Die neue Präsidentin und der scheidende Präsident dankten dem Referenten Prof. Dr. Thomas Bremer für seinen Vortrag. Ein besonderer Dank galt auch Herrn Prof. Dr. Rudolf Ullrich, der nach 12-jähriger erfolgreicher Mitarbeit aus dem CC-Vorstand ausscheidet. Allen Orthodoxien gemeinsam ist, dass sie den römischen Papst nicht anerkennen. Ihre Amtsträger sind Patriarchen, Bischöfe sowie Priester. Außerdem gibt es Mönche in Klöstern, jedoch keine Nonnen in Frauenklöstern. Die Ukrainische Orthodoxe Kirche steht unter dem Moskauer Patriarchat, die Ukrainische Kirche unter dem des Kyjiwer. Außerdem gibt es die Ukrainische Autokephale Orthodoxe Kirche. Zur Zarenzeit sowie zur Zeit der Sowjetunion existierte nur eine ukrainische Kirche, die dem Patriarchen von Moskau unterstand. Die seit Herbst 2018 auf Initiative des ukrainischen Patriarchen einsetzenden Bemühungen um die Gründung einer einzigen orthodoxen Kirche führte zum Konflikt zwischen Konstantinopel und Moskau. Im Januar 2019 erfolgte die Unabhängigkeit (Autokephalie) durch Konstantinopel, ohne Beteiligung der UOK, und führte zur Bildung der Ukrainischen Autokephalen Orthodoxen Kirche (UAOK), die vom damaligen Präsidenten Poroschenko unterstützt wurde. Mit der Wahl von Wolodymyr Selensky zum Präsidenten der Ukraine im Mai 2019 ist die politische Unterstützung entfallen.
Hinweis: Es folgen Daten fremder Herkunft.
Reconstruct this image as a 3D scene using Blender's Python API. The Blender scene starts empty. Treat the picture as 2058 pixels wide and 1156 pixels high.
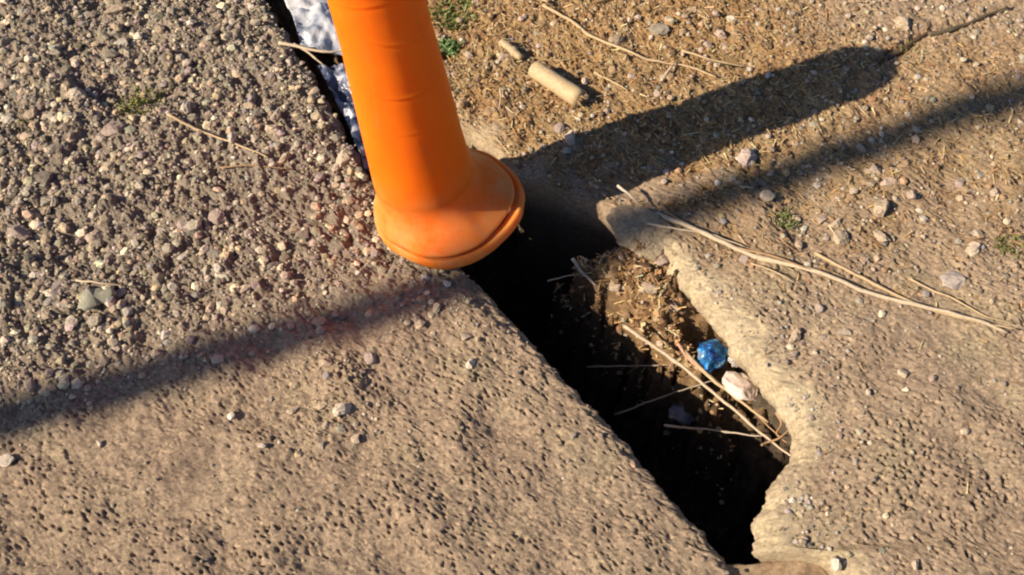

Nach der russischen Invasion in die Ukraine am 24. Februar 2022 muss die orthodoxe Geistlichkeit Stellung beziehen. Onufry, Metropolit der Ukrainisch Orthodoxen Kirche sowie andererseits Kirill, Patriarch von Moskau, kommentieren die dem Kriegsbeginn nachfolgenden Ereignisse und vermeiden zunächst alle Schärfe gegenüber dem jeweiligen Gegner. Während Onufry von einer Katastrophe spricht und an den Kreml-Chef Putin appelliert, den brudermörderischen Krieg sofort zu beenden, ruft Kirill alle Konfliktparteien zur Vermeidung von Todesopfern unter Zivilisten auf und äußert ganz allgemein sein Bedauern über den Ausbruch des militärischen Konflikts. In seiner Predigt vom 27. Februar betont er allerdings schon die Gemeinsamkeit von Russland, Belarus sowie der Ukraine als Nachfolger der frühmittelalterlichen Rus. Damit übernimmt er die Sicht seines Präsidenten Putin. In ihrer Erklärung vom 28. Februar betont die Synode der Unabhängigen Orthodoxen Kirche der Ukraine die Unabhängigkeit und Integrität des ukrainischen Staates und bittet Kirill um Vermittlung bei der politischen Führung der Russischen Föderation. Am 4. März appelliert Metropolit Onufry direkt an Präsident Putin und bittet um Einstellung der Kampfhandlungen. Am 6. März ändert Kirill den Ton, bezieht eindeutig Stellung gegen vermeintliche schädliche, zersetzende Werte des Westens, die im Donbass aktiv seien und spricht von der metaphysischen Bedeutung des Krieges. Nach zehn Wochen Krieg wird deutlich, dass die russische Kirche die russische Legitimation des Krieges vollständig übernommen hat, während die ukrainischen Kirchen die sogenannte Militäraktion scharf verurteilen.

Im Anschluss an den Vortrag entwickelte sich eine lebhafte Diskussion. • Grundsätzlich wurde dabei festgehalten, dass der Krieg aus strategisch-machtpolitischen sowie kulturellen Gründen von Putin begonnen worden sei und nicht aus religiösen. So sei auch keine Lösung mit Putin in Aussicht, weil er ideologisch festgelegt sei.Dessen Hinweis auf seinen Kampf gegen den Nationalsozialismus sei wirklichkeitsfremd. • Die Tatsache, dass Patriarch Kirill sich die Sicht seines Präsidenten zu eigen gemacht habe, erkläre sich aus seiner finanziellen Abhängigkeit von ihm und aus der diktatorischen Macht Putins. • Es wurde auf den ergebnislosen Versuch des Papstes hingewiesen, in diesem Konflikt zu vermitteln – ergebnislos, weil Patriarch Kirill den Krieg gegen die Ukraine als russischen Verteidigungskrieg darstelle und eine religiöse Sicht auf das Thema ‚Krieg und Frieden‘ gar nicht in Erwähnung ziehe. Zum Abschluss des Abends dankte Präsident Krause-Isermann Herrn Professor Dr. Bremer für seinen überaus informativen Vortrag, der den Blick für den religiös-kulturellen Aspekt des Krieges weit geöffnet habe. Das Auditorium dankte dem Referenten mit lang anhaltendem Beifall.